■ **GIVEN REQUEST**:
Starting with the first line of the listing, quote each line exactly until and including the one with "build_woodpile()", leaving pictures out.

* START SUPPLIED INFORMATION *

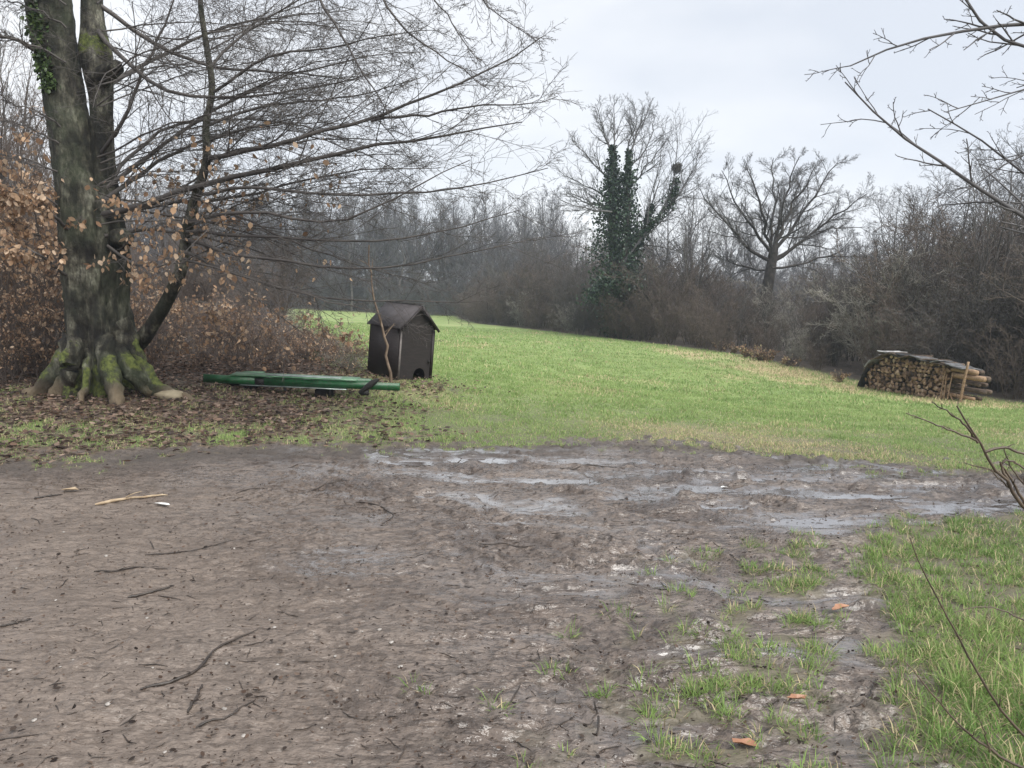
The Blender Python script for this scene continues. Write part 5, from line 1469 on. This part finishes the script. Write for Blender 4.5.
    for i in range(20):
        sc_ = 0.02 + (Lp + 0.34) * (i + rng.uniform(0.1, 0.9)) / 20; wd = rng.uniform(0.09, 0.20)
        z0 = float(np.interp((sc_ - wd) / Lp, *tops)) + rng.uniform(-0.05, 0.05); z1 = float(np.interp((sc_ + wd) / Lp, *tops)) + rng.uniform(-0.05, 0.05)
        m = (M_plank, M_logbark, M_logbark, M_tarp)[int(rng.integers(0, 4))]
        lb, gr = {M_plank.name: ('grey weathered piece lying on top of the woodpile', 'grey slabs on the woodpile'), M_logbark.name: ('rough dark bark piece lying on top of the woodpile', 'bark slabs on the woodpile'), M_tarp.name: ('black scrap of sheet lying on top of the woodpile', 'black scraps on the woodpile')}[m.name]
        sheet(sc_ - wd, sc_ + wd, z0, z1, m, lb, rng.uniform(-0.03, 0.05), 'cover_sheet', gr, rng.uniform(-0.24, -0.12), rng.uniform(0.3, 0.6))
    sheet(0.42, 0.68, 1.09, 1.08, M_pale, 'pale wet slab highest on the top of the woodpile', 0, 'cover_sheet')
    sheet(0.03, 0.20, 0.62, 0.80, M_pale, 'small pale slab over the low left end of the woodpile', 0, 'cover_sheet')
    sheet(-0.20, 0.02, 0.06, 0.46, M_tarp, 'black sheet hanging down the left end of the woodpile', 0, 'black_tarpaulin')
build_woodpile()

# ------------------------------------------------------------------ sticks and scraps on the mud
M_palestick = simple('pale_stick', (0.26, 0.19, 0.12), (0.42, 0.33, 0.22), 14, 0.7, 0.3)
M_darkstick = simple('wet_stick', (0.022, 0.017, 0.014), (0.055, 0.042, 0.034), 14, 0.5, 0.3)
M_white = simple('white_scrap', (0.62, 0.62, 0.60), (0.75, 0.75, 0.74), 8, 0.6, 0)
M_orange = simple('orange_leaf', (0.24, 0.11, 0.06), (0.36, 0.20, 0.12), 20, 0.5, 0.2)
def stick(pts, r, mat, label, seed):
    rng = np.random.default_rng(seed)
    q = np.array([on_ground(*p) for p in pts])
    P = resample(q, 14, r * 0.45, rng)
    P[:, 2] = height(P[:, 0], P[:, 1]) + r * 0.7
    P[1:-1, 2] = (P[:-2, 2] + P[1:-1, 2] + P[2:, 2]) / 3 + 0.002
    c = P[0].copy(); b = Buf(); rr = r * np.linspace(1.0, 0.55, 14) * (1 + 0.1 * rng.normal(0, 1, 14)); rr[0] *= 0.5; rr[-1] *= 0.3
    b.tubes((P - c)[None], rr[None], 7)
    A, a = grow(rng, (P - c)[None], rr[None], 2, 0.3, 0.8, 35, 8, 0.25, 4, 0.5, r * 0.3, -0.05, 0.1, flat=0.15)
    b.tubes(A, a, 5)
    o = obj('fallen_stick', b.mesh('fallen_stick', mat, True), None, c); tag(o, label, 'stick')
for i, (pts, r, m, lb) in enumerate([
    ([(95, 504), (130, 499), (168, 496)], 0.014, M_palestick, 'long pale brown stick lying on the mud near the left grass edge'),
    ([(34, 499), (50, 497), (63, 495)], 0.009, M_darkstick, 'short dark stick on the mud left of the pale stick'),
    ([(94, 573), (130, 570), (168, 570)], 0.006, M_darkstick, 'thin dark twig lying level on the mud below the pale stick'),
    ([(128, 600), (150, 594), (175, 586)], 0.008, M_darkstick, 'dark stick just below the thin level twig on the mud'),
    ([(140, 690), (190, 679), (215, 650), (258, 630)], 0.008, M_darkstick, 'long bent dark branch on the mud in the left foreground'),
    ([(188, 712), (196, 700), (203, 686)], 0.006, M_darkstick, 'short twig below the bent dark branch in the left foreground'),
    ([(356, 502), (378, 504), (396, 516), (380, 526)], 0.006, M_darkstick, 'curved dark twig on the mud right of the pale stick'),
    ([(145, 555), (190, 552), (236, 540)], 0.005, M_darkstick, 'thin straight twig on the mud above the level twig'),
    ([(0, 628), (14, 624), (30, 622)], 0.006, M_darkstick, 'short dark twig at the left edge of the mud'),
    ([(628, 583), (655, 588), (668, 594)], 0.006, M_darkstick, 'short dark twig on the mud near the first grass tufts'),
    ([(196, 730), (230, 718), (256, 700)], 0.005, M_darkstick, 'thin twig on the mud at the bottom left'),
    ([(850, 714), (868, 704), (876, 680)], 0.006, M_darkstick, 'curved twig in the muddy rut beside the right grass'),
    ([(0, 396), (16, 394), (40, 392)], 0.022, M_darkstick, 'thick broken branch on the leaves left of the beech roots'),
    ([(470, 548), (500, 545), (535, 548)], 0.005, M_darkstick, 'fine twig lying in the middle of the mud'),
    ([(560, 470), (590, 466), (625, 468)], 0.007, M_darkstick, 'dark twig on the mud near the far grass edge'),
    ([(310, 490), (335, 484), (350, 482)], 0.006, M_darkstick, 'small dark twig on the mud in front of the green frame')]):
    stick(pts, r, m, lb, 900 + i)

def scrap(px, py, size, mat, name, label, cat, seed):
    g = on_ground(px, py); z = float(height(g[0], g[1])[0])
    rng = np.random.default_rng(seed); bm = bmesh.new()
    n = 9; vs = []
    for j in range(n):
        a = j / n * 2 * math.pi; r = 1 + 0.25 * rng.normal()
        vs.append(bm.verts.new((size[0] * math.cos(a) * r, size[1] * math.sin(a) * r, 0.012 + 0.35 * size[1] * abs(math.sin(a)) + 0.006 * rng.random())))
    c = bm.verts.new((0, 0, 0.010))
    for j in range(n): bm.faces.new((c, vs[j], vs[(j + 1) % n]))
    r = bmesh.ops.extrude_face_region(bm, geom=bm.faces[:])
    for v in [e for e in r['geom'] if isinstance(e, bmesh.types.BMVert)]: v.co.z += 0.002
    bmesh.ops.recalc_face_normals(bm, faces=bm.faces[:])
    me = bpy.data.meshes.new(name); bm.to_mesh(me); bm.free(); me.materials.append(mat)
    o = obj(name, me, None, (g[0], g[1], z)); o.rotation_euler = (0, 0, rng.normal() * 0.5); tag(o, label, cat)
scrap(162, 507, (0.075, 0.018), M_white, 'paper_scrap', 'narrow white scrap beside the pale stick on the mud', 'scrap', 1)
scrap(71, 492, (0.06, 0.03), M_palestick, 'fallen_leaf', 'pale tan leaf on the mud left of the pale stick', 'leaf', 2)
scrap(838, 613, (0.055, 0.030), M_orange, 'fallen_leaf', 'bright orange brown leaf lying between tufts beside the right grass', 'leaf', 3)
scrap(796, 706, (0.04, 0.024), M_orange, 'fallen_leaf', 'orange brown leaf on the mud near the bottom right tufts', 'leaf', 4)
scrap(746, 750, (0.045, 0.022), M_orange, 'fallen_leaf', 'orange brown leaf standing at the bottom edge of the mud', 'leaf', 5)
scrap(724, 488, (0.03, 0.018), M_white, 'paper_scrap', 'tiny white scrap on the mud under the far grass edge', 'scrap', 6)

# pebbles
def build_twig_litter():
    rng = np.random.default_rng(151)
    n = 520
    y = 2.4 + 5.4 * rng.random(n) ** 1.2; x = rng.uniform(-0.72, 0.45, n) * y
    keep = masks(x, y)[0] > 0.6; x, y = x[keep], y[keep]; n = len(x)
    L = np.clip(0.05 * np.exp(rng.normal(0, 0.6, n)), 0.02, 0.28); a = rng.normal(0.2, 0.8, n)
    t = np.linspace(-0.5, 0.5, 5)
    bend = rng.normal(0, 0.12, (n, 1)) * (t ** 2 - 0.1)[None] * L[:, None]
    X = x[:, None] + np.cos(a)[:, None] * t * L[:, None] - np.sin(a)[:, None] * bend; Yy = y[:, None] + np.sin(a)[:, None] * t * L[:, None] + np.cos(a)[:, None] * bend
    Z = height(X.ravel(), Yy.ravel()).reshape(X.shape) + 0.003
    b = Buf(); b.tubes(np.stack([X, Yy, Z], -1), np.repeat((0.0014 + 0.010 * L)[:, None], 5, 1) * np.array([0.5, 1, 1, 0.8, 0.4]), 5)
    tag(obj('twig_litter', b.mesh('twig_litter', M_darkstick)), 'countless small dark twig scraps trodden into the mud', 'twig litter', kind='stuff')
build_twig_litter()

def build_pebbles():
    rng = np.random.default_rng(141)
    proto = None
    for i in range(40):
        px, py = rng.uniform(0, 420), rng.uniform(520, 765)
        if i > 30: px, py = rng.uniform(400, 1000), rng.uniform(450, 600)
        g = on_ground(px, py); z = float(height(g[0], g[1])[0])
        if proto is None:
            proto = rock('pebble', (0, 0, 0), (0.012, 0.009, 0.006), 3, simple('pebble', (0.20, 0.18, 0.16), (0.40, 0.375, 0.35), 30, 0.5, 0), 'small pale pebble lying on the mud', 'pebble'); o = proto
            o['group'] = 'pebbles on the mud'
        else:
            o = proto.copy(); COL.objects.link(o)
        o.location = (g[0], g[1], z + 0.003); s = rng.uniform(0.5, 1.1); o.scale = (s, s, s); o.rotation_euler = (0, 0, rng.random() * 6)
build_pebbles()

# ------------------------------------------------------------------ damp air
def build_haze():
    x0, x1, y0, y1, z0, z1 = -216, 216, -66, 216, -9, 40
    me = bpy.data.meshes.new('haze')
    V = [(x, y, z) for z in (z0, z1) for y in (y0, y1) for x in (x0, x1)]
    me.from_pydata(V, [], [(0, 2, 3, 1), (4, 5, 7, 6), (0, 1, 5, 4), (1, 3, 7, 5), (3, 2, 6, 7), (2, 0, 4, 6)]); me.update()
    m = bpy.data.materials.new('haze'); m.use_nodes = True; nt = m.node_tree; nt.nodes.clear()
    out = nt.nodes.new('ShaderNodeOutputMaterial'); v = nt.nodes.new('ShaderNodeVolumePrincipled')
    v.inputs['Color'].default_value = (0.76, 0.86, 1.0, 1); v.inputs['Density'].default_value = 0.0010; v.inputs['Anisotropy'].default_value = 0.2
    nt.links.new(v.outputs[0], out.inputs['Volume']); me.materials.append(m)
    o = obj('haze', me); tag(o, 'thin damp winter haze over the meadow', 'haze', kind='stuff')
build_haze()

* END SUPPLIED INFORMATION *

■ **SOLUTION TO THIS PROBLEM**:
The Blender Python script for this scene continues. Write part 5, from line 1469 on. This part finishes the script. Write for Blender 4.5.
    for i in range(20):
        sc_ = 0.02 + (Lp + 0.34) * (i + rng.uniform(0.1, 0.9)) / 20; wd = rng.uniform(0.09, 0.20)
        z0 = float(np.interp((sc_ - wd) / Lp, *tops)) + rng.uniform(-0.05, 0.05); z1 = float(np.interp((sc_ + wd) / Lp, *tops)) + rng.uniform(-0.05, 0.05)
        m = (M_plank, M_logbark, M_logbark, M_tarp)[int(rng.integers(0, 4))]
        lb, gr = {M_plank.name: ('grey weathered piece lying on top of the woodpile', 'grey slabs on the woodpile'), M_logbark.name: ('rough dark bark piece lying on top of the woodpile', 'bark slabs on the woodpile'), M_tarp.name: ('black scrap of sheet lying on top of the woodpile', 'black scraps on the woodpile')}[m.name]
        sheet(sc_ - wd, sc_ + wd, z0, z1, m, lb, rng.uniform(-0.03, 0.05), 'cover_sheet', gr, rng.uniform(-0.24, -0.12), rng.uniform(0.3, 0.6))
    sheet(0.42, 0.68, 1.09, 1.08, M_pale, 'pale wet slab highest on the top of the woodpile', 0, 'cover_sheet')
    sheet(0.03, 0.20, 0.62, 0.80, M_pale, 'small pale slab over the low left end of the woodpile', 0, 'cover_sheet')
    sheet(-0.20, 0.02, 0.06, 0.46, M_tarp, 'black sheet hanging down the left end of the woodpile', 0, 'black_tarpaulin')
build_woodpile()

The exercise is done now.